*Stored data*:
-----

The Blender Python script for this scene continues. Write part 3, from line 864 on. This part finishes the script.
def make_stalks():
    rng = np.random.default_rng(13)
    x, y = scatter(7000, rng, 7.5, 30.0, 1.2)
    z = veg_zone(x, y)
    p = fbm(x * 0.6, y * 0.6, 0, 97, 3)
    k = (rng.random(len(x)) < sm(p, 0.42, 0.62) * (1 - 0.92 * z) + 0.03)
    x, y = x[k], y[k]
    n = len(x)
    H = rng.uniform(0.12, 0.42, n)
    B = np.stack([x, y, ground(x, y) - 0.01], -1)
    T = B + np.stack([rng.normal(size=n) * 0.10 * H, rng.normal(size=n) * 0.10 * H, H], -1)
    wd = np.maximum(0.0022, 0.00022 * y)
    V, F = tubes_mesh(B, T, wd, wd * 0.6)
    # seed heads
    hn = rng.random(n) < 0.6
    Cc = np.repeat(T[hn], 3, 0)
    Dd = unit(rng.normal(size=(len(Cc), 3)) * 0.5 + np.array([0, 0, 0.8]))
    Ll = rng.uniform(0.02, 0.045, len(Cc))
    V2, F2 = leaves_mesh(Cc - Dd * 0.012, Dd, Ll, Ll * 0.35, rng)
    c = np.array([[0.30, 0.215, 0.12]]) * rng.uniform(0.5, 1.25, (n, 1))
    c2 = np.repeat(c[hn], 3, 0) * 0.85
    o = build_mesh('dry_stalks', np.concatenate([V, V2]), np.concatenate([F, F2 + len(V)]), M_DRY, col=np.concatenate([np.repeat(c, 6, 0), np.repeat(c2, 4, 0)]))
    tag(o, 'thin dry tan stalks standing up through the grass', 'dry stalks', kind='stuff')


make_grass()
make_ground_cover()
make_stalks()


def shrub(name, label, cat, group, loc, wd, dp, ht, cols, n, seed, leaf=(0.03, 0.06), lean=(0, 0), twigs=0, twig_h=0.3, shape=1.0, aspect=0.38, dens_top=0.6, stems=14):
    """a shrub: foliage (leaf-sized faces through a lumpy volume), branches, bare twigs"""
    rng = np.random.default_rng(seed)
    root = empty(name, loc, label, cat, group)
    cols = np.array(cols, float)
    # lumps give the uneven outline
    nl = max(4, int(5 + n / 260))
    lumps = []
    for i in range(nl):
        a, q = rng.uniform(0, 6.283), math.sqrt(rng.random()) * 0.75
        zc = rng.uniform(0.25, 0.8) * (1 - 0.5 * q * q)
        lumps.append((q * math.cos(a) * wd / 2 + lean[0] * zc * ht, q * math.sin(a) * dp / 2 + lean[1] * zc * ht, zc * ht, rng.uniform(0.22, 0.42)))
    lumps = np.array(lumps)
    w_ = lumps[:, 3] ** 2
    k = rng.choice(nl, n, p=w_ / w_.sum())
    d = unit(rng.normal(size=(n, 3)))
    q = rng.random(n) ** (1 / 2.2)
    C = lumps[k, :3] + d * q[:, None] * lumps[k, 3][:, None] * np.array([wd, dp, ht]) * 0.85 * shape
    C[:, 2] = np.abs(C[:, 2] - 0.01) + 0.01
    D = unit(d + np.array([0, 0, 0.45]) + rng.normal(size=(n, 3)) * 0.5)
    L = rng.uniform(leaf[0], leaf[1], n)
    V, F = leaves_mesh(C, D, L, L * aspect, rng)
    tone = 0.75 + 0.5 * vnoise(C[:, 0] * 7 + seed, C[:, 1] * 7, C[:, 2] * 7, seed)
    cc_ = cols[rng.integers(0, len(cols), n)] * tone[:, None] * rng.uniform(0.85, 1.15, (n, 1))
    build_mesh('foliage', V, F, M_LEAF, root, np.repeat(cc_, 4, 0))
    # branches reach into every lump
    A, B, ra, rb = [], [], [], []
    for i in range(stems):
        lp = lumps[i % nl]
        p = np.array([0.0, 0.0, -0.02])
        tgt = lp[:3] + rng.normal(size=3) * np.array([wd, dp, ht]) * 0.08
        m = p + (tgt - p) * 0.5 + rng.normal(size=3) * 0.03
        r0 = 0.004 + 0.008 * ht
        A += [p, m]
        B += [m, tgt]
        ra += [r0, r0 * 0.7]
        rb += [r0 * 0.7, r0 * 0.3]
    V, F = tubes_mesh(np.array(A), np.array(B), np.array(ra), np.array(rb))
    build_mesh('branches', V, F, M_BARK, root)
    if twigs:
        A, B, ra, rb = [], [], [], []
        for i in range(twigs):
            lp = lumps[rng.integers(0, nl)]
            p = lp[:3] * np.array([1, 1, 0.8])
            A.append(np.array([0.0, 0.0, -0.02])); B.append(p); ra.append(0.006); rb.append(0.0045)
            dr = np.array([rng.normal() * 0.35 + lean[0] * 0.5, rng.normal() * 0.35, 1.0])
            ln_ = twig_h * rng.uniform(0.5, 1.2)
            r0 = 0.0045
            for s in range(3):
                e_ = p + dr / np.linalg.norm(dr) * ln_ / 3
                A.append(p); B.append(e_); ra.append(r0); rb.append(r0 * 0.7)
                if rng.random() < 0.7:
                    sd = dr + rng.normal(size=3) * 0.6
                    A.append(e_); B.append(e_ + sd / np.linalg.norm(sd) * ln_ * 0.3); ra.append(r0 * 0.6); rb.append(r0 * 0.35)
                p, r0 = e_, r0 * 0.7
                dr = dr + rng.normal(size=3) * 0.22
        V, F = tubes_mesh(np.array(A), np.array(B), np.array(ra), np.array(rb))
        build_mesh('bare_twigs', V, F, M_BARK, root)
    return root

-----

*Work to complete*:
Return the opening line of the data and every line after it through the line containing "tag(o, 'thin dry", please, exactly as written and with nothing added.

*Response for this exercise*:
The Blender Python script for this scene continues. Write part 3, from line 864 on. This part finishes the script.
def make_stalks():
    rng = np.random.default_rng(13)
    x, y = scatter(7000, rng, 7.5, 30.0, 1.2)
    z = veg_zone(x, y)
    p = fbm(x * 0.6, y * 0.6, 0, 97, 3)
    k = (rng.random(len(x)) < sm(p, 0.42, 0.62) * (1 - 0.92 * z) + 0.03)
    x, y = x[k], y[k]
    n = len(x)
    H = rng.uniform(0.12, 0.42, n)
    B = np.stack([x, y, ground(x, y) - 0.01], -1)
    T = B + np.stack([rng.normal(size=n) * 0.10 * H, rng.normal(size=n) * 0.10 * H, H], -1)
    wd = np.maximum(0.0022, 0.00022 * y)
    V, F = tubes_mesh(B, T, wd, wd * 0.6)
    # seed heads
    hn = rng.random(n) < 0.6
    Cc = np.repeat(T[hn], 3, 0)
    Dd = unit(rng.normal(size=(len(Cc), 3)) * 0.5 + np.array([0, 0, 0.8]))
    Ll = rng.uniform(0.02, 0.045, len(Cc))
    V2, F2 = leaves_mesh(Cc - Dd * 0.012, Dd, Ll, Ll * 0.35, rng)
    c = np.array([[0.30, 0.215, 0.12]]) * rng.uniform(0.5, 1.25, (n, 1))
    c2 = np.repeat(c[hn], 3, 0) * 0.85
    o = build_mesh('dry_stalks', np.concatenate([V, V2]), np.concatenate([F, F2 + len(V)]), M_DRY, col=np.concatenate([np.repeat(c, 6, 0), np.repeat(c2, 4, 0)]))
    tag(o, 'thin dry tan stalks standing up through the grass', 'dry stalks', kind='stuff')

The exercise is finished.